Eurodissed and loving it
Anyone who follows US soccer closely enough knows the following pattern: the US manages a decent result against a European foe; the press throughout Europe (and in England) responds with measured rather than effusive praise; and the nerdtastic soccerphiles stateside go into a tizzy, bemoaning the lack of respect US soccer receives.
Now some of this is understandable, if unwarranted. Reputations take a long time to change, and for many decades, the US was rightly considered a soccer backwater. Nor are we as good at soccer as we are in many other sports (even the Winter Olympics; can you imagine the shock if the US finished second in the World Cup as they did in the recent medal count?).
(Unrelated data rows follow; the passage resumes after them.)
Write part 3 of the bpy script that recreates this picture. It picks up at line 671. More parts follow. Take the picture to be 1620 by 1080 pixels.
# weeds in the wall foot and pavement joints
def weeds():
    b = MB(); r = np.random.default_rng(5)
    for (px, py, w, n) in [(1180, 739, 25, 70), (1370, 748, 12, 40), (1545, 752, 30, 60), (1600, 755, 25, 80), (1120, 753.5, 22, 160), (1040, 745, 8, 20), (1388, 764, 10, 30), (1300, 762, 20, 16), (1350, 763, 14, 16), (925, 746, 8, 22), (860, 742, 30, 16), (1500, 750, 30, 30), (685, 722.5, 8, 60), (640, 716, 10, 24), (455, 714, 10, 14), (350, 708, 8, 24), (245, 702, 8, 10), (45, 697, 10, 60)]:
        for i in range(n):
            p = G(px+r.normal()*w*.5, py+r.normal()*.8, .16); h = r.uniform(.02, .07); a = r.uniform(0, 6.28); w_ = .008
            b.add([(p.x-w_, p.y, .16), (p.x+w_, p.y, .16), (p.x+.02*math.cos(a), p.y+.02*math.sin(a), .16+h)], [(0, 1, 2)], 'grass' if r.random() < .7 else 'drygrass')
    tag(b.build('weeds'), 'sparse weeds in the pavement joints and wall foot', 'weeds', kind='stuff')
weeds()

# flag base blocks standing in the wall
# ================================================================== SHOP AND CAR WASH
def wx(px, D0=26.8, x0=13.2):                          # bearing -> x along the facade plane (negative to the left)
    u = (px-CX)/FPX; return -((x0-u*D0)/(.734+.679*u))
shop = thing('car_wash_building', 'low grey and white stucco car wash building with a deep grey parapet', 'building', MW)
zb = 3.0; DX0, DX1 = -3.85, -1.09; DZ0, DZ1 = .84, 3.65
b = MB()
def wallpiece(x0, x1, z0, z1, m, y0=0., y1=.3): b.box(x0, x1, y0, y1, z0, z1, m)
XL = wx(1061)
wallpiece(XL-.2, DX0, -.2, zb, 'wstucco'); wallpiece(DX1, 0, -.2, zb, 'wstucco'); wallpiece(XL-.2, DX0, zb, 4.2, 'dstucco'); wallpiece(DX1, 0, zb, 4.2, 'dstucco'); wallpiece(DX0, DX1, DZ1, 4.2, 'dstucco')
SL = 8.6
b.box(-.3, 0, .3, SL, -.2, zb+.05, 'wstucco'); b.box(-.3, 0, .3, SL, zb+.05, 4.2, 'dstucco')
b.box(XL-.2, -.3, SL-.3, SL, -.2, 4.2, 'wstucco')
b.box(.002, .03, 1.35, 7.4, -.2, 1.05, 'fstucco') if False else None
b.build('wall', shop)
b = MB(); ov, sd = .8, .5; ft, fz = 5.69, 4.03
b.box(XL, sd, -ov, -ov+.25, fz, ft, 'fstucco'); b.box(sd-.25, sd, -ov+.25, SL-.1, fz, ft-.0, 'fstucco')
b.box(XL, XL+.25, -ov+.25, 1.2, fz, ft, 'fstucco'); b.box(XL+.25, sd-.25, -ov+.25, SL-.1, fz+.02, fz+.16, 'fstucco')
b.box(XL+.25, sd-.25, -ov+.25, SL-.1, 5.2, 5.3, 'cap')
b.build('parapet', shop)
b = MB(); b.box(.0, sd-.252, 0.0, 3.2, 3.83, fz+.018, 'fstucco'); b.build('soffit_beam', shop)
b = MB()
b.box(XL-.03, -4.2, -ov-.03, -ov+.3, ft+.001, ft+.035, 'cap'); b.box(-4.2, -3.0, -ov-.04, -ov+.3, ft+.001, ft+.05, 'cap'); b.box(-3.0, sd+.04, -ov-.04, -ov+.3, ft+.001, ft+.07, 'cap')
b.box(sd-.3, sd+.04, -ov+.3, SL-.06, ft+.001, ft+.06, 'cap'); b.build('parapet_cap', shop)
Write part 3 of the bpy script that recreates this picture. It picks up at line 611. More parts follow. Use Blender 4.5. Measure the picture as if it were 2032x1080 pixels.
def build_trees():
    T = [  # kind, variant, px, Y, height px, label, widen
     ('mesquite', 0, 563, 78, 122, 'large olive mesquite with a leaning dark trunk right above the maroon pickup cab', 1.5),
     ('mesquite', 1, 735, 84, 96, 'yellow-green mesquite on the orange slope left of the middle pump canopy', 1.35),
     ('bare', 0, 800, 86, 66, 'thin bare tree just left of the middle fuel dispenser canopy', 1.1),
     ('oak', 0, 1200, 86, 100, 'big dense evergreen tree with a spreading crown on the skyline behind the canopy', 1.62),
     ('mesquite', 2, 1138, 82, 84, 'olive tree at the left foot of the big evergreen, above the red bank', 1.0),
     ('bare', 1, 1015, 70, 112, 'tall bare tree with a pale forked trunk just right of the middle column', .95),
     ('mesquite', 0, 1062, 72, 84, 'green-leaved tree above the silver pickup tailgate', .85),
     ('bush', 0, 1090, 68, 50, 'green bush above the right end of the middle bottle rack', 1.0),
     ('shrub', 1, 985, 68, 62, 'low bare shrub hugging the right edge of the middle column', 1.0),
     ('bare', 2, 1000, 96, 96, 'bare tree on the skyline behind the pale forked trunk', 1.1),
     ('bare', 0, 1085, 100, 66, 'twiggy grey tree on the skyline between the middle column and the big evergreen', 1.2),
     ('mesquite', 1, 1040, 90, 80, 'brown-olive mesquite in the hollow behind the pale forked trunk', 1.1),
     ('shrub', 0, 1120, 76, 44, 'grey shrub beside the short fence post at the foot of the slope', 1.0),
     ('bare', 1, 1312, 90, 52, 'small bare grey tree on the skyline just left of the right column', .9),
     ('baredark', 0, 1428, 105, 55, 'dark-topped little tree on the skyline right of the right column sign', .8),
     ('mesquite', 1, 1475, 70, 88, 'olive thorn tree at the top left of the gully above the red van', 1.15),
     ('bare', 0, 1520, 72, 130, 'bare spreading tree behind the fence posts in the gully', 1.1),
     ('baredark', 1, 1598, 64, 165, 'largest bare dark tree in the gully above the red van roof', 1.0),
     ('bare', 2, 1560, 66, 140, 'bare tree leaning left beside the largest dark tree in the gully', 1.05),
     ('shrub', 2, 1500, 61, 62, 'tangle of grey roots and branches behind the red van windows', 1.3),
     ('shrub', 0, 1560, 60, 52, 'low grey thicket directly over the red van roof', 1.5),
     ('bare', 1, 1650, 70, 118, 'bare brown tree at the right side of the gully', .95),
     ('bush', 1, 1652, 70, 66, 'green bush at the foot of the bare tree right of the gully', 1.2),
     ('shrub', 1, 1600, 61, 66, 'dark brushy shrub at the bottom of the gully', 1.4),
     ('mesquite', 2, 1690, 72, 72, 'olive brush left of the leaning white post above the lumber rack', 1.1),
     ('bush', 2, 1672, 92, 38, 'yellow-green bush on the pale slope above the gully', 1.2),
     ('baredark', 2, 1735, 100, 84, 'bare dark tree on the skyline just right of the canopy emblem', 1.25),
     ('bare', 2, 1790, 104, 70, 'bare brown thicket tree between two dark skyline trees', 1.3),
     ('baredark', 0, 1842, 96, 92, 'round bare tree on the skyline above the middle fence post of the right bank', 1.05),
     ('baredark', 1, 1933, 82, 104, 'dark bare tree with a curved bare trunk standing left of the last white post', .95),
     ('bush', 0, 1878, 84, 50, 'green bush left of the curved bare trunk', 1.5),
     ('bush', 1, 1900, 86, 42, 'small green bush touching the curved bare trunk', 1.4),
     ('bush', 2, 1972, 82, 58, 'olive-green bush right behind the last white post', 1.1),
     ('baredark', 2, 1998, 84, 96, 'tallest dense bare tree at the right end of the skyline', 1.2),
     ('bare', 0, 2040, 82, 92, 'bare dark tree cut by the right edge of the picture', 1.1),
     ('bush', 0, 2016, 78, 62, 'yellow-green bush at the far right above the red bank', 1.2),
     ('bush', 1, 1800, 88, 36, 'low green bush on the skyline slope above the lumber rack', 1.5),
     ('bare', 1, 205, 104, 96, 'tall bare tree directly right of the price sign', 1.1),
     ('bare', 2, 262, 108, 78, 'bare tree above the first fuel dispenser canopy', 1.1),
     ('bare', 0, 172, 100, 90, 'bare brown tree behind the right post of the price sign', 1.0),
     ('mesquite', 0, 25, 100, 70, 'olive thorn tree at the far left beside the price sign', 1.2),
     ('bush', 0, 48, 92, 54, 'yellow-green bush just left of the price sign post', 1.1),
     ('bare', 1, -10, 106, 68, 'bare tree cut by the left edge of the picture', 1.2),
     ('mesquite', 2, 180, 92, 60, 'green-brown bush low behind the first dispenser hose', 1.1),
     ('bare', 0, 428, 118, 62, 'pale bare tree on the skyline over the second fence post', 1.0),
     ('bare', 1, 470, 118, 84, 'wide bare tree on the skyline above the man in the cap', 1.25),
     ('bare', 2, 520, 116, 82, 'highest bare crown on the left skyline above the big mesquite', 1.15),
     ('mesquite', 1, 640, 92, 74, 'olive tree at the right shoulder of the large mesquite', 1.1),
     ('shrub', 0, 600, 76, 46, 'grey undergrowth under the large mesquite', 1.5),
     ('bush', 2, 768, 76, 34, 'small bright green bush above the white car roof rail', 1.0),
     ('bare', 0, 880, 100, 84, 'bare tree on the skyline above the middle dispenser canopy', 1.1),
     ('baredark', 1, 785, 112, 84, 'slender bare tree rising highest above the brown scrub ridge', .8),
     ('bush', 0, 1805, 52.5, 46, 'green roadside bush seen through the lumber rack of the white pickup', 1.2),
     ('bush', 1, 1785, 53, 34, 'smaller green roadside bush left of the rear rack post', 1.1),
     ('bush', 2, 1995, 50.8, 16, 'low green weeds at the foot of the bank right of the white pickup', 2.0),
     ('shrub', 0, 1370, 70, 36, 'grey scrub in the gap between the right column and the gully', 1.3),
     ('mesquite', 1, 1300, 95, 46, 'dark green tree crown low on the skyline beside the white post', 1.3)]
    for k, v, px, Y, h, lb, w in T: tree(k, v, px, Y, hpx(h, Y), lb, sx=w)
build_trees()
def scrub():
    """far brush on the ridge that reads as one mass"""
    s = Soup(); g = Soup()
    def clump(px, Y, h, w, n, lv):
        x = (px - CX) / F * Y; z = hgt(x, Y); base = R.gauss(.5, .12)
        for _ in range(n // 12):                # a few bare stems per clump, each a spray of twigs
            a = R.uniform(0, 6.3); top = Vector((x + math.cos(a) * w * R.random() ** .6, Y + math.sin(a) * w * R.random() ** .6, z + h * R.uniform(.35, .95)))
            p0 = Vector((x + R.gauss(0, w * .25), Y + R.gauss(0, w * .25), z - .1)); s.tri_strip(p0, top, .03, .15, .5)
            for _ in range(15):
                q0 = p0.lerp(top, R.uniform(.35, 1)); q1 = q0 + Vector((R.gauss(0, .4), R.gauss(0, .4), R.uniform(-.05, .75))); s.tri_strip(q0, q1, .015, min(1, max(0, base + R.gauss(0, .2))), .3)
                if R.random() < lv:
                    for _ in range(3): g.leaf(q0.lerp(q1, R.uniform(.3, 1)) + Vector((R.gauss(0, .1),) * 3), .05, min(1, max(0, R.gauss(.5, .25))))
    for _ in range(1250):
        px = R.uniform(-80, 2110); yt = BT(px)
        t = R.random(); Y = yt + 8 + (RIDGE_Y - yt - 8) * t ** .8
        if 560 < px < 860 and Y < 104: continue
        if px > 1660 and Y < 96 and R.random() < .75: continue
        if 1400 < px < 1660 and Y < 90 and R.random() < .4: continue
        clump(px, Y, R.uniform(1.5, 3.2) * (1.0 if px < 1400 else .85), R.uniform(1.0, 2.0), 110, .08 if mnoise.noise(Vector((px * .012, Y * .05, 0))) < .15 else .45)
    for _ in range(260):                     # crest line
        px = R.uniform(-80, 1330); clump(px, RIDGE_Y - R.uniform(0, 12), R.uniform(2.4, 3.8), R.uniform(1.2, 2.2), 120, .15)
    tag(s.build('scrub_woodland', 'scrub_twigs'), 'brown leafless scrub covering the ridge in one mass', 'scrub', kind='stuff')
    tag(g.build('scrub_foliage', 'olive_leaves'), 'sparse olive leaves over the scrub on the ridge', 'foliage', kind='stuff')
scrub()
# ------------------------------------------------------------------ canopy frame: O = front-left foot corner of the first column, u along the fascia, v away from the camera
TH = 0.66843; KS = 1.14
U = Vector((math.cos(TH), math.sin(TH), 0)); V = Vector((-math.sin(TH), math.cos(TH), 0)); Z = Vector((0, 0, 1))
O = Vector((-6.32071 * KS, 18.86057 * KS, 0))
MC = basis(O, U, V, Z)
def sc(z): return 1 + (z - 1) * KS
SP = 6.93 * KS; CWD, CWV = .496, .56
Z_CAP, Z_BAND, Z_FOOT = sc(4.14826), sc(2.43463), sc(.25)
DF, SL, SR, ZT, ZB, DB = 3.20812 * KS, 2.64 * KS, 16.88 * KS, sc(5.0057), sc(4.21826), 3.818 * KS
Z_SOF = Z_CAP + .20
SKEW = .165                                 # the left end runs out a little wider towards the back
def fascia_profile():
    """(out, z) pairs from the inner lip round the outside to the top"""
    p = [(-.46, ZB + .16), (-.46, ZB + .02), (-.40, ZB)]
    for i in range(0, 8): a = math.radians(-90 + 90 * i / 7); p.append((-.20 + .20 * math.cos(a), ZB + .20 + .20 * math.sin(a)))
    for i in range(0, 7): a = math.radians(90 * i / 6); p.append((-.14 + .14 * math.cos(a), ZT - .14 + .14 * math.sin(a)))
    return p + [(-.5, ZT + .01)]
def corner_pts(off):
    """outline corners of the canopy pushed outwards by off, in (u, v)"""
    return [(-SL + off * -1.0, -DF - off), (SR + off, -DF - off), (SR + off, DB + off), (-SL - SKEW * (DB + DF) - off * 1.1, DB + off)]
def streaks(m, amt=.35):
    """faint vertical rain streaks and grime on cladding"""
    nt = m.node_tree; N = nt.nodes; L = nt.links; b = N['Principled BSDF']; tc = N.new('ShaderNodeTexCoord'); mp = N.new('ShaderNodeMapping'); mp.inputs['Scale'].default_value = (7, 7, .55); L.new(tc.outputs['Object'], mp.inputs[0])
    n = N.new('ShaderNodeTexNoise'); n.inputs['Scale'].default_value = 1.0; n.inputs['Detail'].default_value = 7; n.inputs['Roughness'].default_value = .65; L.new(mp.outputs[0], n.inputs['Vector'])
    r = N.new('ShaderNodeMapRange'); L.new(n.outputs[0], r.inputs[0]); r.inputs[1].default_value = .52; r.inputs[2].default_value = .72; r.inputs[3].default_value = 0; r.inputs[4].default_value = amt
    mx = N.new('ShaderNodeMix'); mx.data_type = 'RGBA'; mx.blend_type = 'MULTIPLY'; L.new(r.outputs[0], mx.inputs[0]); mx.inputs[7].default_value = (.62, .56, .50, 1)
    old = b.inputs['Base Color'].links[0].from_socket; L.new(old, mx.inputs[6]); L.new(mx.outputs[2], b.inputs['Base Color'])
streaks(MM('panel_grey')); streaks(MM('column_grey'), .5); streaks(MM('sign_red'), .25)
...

On the other hand, when some sass-mouth reporter suggests that the Yanks' win over Poland was lucky, Bruce Arena has every right to call out this opinion as dead-ass wrong.
But American fans might not be so quick to read the Euroresponse to the rise of the USMNT as merely condescending. It's partly that, sure (though I think the condescenscion is less a sincere belief in the inferiority of US soccer than a desperate attempt to hold onto that belief in the face of mounting evidence to the contrary). But it also reminds me of a story I heard from a Germany-based friend, who responded to the US success in WC2002 with a sense that the inevitable had come to pass, and now the US had started to become good in the last area that they'd long ignored. "You've got everything else," this response seems to say, "And now you have to have soccer too?"
Thus it's not just a rude dismissal, this tendency of foreign press to underrate the US soccer team. It's also a desire to deny that the US has arrived in one area that they could long have for themselves alone (like the Simpsons episode where Homer becomes good at art, one area in which Marge has always felt superior).
So I say let them have their illusions. In fact, I hope the foreign press does continue to think poorly of the USMNT. As we saw last time around, when top-rated European teams underrate us, it tends to work to our advantage (US 3:2 Portugal). So if any coaches of our World Cup opponents are reading this, then yes, your national sports press has it exactly right! The Yanks don't even know how to kick a ball, let alone play soccer. It would be best to focus your efforts on the other teams in the group and forget all about the pathetic footballing backwater that is the US. Trust me.